Our Constitution was made only for a moral and religious people. It is wholly inadequate to the government of any other.” — John Adams (1798)


Two hundred fifty years ago, this nation was founded as an inspired experiment, and ever since it has been filled with triumphant successes and tragic failures. Back then, it was a call for freedom and independence, but I believe hope for our country now lies on a different path.


When I was taught to memorize the 10 Commandments, the first one was “You shall worship the Lord your God and serve only him.” But later I learned the Jewish people count them differently, and that difference is fundamental—and, I think, better. Their first commandment is not an instruction, but a reminder:


I am the Lord your God, who brought you out of the land of Egypt, out of the house of bondage.


This tells us the nature of the lawgiver—that the rules that follow are based on a God of freedom. A God of freedom who acts in history to bring justice and hope to the downtrodden and the oppressed.


And it is on that basis that God wants the people to listen. The Pharaoh’s laws were enforced through fear, for the benefit of the Pharaoh and for the monuments to his legacy—the pyramids.


But God’s laws are given not for the benefit of God, but for the benefit of the people, out of love.

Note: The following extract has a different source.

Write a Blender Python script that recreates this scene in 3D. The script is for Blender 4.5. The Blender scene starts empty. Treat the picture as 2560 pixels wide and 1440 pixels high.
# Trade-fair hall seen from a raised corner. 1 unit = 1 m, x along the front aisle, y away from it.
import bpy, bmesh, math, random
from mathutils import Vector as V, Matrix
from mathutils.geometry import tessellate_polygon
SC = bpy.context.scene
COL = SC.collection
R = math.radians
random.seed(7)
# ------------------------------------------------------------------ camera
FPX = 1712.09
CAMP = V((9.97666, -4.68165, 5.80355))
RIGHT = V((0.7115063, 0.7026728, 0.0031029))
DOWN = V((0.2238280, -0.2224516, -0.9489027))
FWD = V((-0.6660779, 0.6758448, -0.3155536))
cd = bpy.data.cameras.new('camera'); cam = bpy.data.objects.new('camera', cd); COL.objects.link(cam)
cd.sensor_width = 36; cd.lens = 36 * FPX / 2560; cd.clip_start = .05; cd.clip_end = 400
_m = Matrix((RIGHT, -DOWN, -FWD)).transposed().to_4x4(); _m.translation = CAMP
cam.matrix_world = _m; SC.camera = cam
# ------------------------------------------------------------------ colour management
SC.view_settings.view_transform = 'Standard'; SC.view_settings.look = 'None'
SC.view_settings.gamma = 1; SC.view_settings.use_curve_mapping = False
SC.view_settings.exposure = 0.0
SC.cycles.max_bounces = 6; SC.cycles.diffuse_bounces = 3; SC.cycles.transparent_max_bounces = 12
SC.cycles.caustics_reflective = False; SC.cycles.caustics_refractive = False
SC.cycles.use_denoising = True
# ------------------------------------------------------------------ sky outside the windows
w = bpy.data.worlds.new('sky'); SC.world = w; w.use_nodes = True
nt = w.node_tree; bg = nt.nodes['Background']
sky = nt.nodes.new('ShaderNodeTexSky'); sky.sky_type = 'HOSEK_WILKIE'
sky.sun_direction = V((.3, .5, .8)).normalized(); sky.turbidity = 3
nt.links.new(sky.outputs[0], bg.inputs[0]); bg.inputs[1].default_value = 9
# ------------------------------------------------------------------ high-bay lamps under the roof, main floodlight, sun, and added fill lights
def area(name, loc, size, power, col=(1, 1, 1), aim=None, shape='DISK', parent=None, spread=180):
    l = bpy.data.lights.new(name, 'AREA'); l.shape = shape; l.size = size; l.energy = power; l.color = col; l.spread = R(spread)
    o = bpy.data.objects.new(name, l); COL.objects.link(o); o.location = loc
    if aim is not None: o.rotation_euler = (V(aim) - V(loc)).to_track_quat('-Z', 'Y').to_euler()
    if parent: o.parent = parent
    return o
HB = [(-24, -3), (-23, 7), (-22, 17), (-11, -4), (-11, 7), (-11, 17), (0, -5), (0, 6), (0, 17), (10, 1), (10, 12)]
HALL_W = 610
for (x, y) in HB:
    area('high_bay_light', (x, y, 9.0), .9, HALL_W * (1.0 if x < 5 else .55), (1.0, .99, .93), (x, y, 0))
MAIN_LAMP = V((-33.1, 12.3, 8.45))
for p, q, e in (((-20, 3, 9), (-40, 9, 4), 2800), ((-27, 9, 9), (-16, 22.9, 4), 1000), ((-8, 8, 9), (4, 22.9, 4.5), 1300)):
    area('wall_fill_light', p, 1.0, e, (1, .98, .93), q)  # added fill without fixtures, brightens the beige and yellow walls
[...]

The Lord Jesus showed us how far we should go to reflect this love. He charged us to love everyone. Our society is trying to teach us to hate each other and to presume that those who think differently than we do are evil and selfish. Jesus taught us that we all have sin inside of us. He reminded us, before you try to grab that splinter out of your neighbor’s, get the log out of your own. But he not only talked about this, he went out and he lived it. And so many years later, Abraham Lincoln reminded us:


I am tolerant of all religions… and as far as my system of religion goes, it is the doctrine of doing to my neighbor as I would that he should do to me.” — Abraham Lincoln


The gift of the law is profound, but the gift of love is what will change the world. I pray that each of us will take Jesus’ words to heart and love our neighbor and love our God with all our heart, soul, mind, and strength. Amen.